O governo brasileiro, sob a gestão de Luiz Inácio Lula da Silva (PT), acionou formalmente os Estados Unidos na Organização Mundial do Comércio (OMC), em resposta às tarifas impostas durante o governo de Donald Trump. O pedido de consultas — primeira etapa de um processo de disputa comercial na entidade — foi entregue nesta quarta-feira (6) à missão americana junto à OMC, em Genebra.
Embora o recurso tenha baixo potencial prático, já que depende da aceitação dos EUA e enfrenta um impasse na instância final de apelação da organização, paralisada desde 2019, o gesto tem valor simbólico. Segundo interlocutores do Palácio do Planalto, o objetivo é marcar posição do Brasil em defesa do sistema multilateral de solução de controvérsias comerciais.
Na véspera do protocolo, o ministro das Relações Exteriores, Mauro Vieira, já havia antecipado a medida. O movimento ocorre dois dias após a reunião do Conselho Estratégico da Câmara de Comércio Exterior, coordenado pelo vice-presidente Geraldo Alckmin e integrado por ministros como Fernando Haddad (Fazenda), Simone Tebet (Planejamento), Rui Costa (Casa Civil) e Alexandre Silveira (Minas e Energia).
As tarifas adotadas pelos EUA, segundo o governo brasileiro, violam compromissos assumidos no âmbito da OMC, incluindo a cláusula da Nação Mais Favorecida e os tetos tarifários previamente consolidados pelos próprios americanos. Em documento interno, o Itamaraty alertou:
“Ao se distanciar dos compromissos multissetoriais característicos da OMC, a medida desestabiliza o equilíbrio construído ao longo de décadas de negociações multilaterais e representa sério risco à arquitetura internacional do comércio.”

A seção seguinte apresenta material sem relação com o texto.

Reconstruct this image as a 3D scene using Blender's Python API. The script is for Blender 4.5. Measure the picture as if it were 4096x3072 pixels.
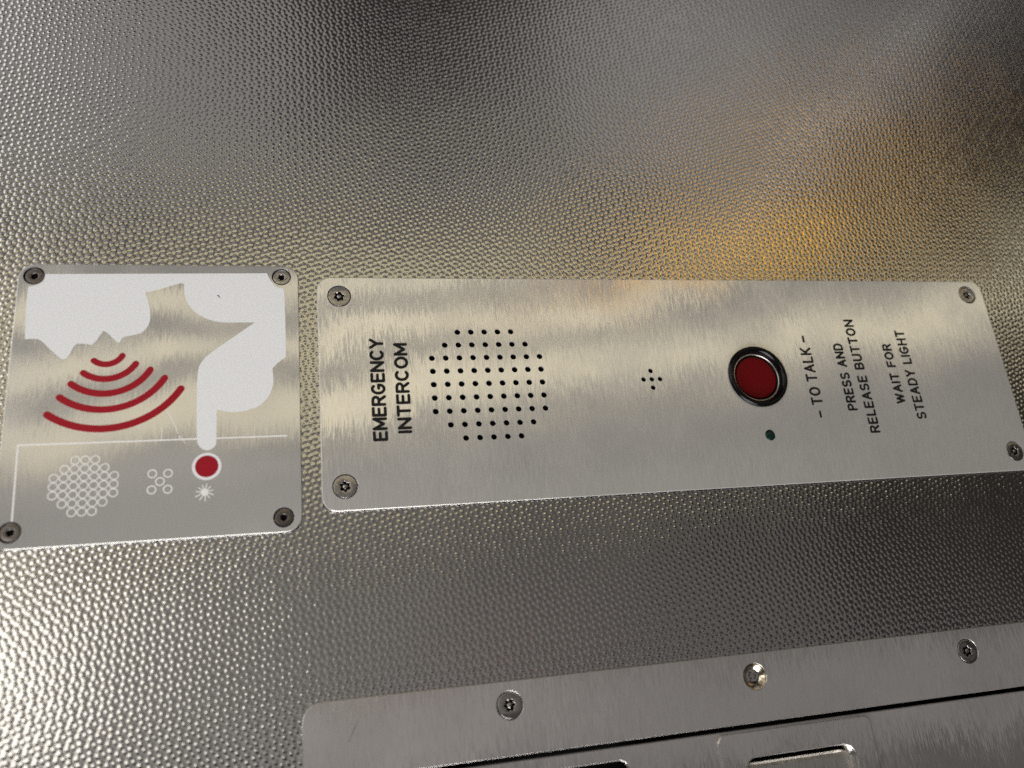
import bpy, bmesh, math, random
from mathutils import Matrix, Vector

sc = bpy.context.scene
for o in list(bpy.data.objects):
    bpy.data.objects.remove(o)
C = sc.collection
U = 0.005            # one plan unit = 5 mm (the pitch of the speaker holes)
T = 0.35             # plate thickness in plan units; h = 0 is the plates' front face


def P(x, y, h=0.0):
    """plan coordinates (right, up, out of the wall) -> world metres; the wall's face is y = 0"""
    return Vector((x * U, -(h + T) * U, y * U))


def D(x, y, h):
    return Vector((x, -h, y))


# ------------------------------------------------------------------ camera
cam_data = bpy.data.cameras.new("camera")
cam = bpy.data.objects.new("camera", cam_data)
C.objects.link(cam)
RX, RY, RZ = ((0.972115, -0.098612, 0.212764),
              (-0.024412, -0.944913, -0.326411),
              (0.233231, 0.312115, -0.920971))
cam_loc = P(-11.7786, -18.1285, 53.1689)
m = Matrix((D(*RX), -D(*RY), -D(*RZ))).transposed().to_4x4()
m.translation = cam_loc
cam.matrix_world = m
cam_data.sensor_width = 36.0
cam_data.lens = 3185.25 / 4096 * 36.0
cam_data.clip_start = 0.01
cam_data.clip_end = 50.0
cam_data.dof.use_dof = True
cam_data.dof.focus_distance = 0.295
cam_data.dof.aperture_fstop = 6.5
sc.camera = cam

# ------------------------------------------------------------------ world, view
world = bpy.data.worlds.new("World")
sc.world = world
world.use_nodes = True
bg = world.node_tree.nodes["Background"]
bg.inputs[0].default_value = (0.034, 0.030, 0.028, 1)
bg.inputs[1].default_value = 1.0
sc.view_settings.view_transform = 'Standard'
sc.view_settings.look = 'None'
sc.view_settings.exposure = 0.0
sc.view_settings.gamma = 1.0
sc.view_settings.use_curve_mapping = False
sc.cycles.max_bounces = 6
sc.cycles.glossy_bounces = 4
sc.cycles.diffuse_bounces = 2
sc.cycles.caustics_reflective = False
sc.cycles.caustics_refractive = False
sc.cycles.use_denoising = False
sc.cycles.sample_clamp_indirect = 4.0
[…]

Com a abertura das consultas, o Brasil solicita esclarecimentos dos EUA sobre as práticas questionadas e propõe a revisão das tarifas. Se em 60 dias não houver resolução, o país poderá avançar para a segunda etapa do processo: a instalação de um painel composto por três especialistas, que analisam a legalidade das medidas à luz dos acordos da OMC.

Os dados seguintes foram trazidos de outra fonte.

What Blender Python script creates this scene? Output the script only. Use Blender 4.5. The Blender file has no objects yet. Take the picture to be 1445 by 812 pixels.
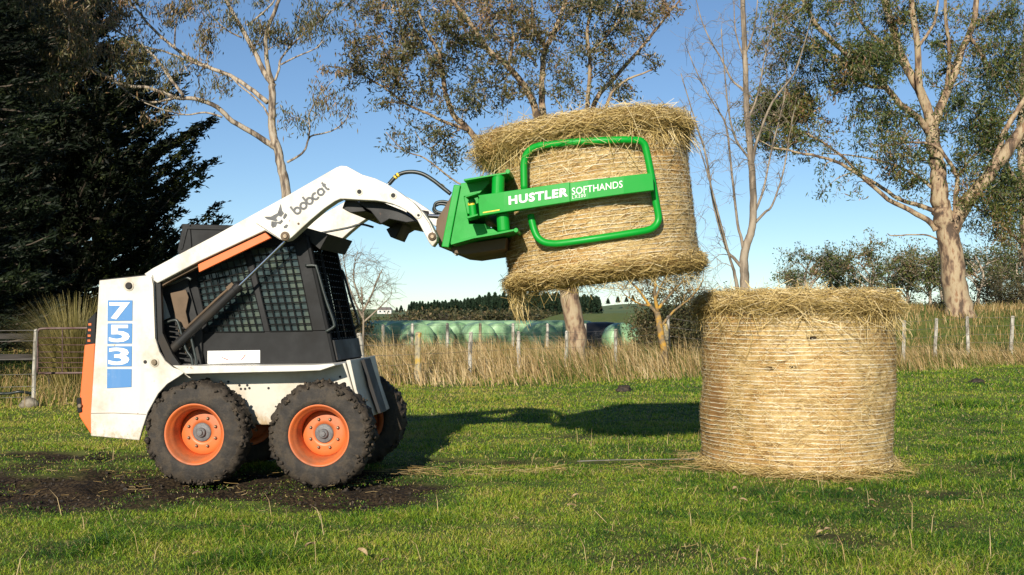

Essa fase, na teoria, deve ser concluída em até seis meses, prorrogáveis por mais três. Na prática, no entanto, pode levar cerca de um ano — ou até cinco, em casos mais complexos. Caso uma das partes discorde do parecer do painel, pode recorrer à terceira e última etapa: o Órgão de Apelação.
O problema é que essa instância está inoperante desde 2019, após os EUA, ainda sob Trump, se recusarem a nomear novos membros para o colegiado. Desde então, mais de 20 disputas foram “apeladas no vácuo”, sem desfecho definitivo. Isso impede a OMC de encerrar legalmente as disputas caso uma parte recorra.
Apesar das limitações, o Brasil considera fundamental reforçar sua posição em favor de um sistema internacional de comércio baseado em regras — e pressionar os EUA a retomar o funcionamento pleno da OMC.